What to produce –
Output the full material exactly as it appears here.

Dataset extract –
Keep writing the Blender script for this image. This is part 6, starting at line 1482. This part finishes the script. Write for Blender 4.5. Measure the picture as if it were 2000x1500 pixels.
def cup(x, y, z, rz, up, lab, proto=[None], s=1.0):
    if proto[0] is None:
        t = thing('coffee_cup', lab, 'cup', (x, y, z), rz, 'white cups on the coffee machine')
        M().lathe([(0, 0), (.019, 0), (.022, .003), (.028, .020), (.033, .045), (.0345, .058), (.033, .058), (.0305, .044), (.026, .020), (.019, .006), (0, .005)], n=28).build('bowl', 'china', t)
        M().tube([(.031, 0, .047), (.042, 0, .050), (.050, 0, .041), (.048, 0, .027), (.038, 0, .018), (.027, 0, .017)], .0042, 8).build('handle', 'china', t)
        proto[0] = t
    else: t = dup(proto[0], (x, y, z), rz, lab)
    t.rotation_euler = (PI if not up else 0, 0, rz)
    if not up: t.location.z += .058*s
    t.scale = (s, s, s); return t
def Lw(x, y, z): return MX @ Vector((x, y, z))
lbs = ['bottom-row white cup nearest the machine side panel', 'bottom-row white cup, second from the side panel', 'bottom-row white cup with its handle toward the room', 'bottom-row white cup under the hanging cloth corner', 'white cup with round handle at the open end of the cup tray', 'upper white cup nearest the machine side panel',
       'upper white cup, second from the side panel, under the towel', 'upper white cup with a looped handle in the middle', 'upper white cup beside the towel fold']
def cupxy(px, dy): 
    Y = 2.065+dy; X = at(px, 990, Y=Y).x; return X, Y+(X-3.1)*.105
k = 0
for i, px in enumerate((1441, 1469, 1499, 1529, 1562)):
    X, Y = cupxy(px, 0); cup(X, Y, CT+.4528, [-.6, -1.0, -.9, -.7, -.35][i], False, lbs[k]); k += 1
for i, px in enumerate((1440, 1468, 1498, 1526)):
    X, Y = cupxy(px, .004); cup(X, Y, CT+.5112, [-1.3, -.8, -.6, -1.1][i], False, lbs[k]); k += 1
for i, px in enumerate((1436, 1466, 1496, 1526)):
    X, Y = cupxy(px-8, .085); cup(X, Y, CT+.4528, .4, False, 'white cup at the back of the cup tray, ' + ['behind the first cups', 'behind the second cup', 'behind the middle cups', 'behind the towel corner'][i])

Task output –
Keep writing the Blender script for this image. This is part 6, starting at line 1482. This part finishes the script. Write for Blender 4.5. Measure the picture as if it were 2000x1500 pixels.
def cup(x, y, z, rz, up, lab, proto=[None], s=1.0):
    if proto[0] is None:
        t = thing('coffee_cup', lab, 'cup', (x, y, z), rz, 'white cups on the coffee machine')
        M().lathe([(0, 0), (.019, 0), (.022, .003), (.028, .020), (.033, .045), (.0345, .058), (.033, .058), (.0305, .044), (.026, .020), (.019, .006), (0, .005)], n=28).build('bowl', 'china', t)
        M().tube([(.031, 0, .047), (.042, 0, .050), (.050, 0, .041), (.048, 0, .027), (.038, 0, .018), (.027, 0, .017)], .0042, 8).build('handle', 'china', t)
        proto[0] = t
    else: t = dup(proto[0], (x, y, z), rz, lab)
    t.rotation_euler = (PI if not up else 0, 0, rz)
    if not up: t.location.z += .058*s
    t.scale = (s, s, s); return t
def Lw(x, y, z): return MX @ Vector((x, y, z))
lbs = ['bottom-row white cup nearest the machine side panel', 'bottom-row white cup, second from the side panel', 'bottom-row white cup with its handle toward the room', 'bottom-row white cup under the hanging cloth corner', 'white cup with round handle at the open end of the cup tray', 'upper white cup nearest the machine side panel',
       'upper white cup, second from the side panel, under the towel', 'upper white cup with a looped handle in the middle', 'upper white cup beside the towel fold']
def cupxy(px, dy): 
    Y = 2.065+dy; X = at(px, 990, Y=Y).x; return X, Y+(X-3.1)*.105
k = 0
for i, px in enumerate((1441, 1469, 1499, 1529, 1562)):
    X, Y = cupxy(px, 0); cup(X, Y, CT+.4528, [-.6, -1.0, -.9, -.7, -.35][i], False, lbs[k]); k += 1
for i, px in enumerate((1440, 1468, 1498, 1526)):
    X, Y = cupxy(px, .004); cup(X, Y, CT+.5112, [-1.3, -.8, -.6, -1.1][i], False, lbs[k]); k += 1
for i, px in enumerate((1436, 1466, 1496, 1526)):
    X, Y = cupxy(px-8, .085); cup(X, Y, CT+.4528, .4, False, 'white cup at the back of the cup tray, ' + ['behind the first cups', 'behind the second cup', 'behind the middle cups', 'behind the towel corner'][i])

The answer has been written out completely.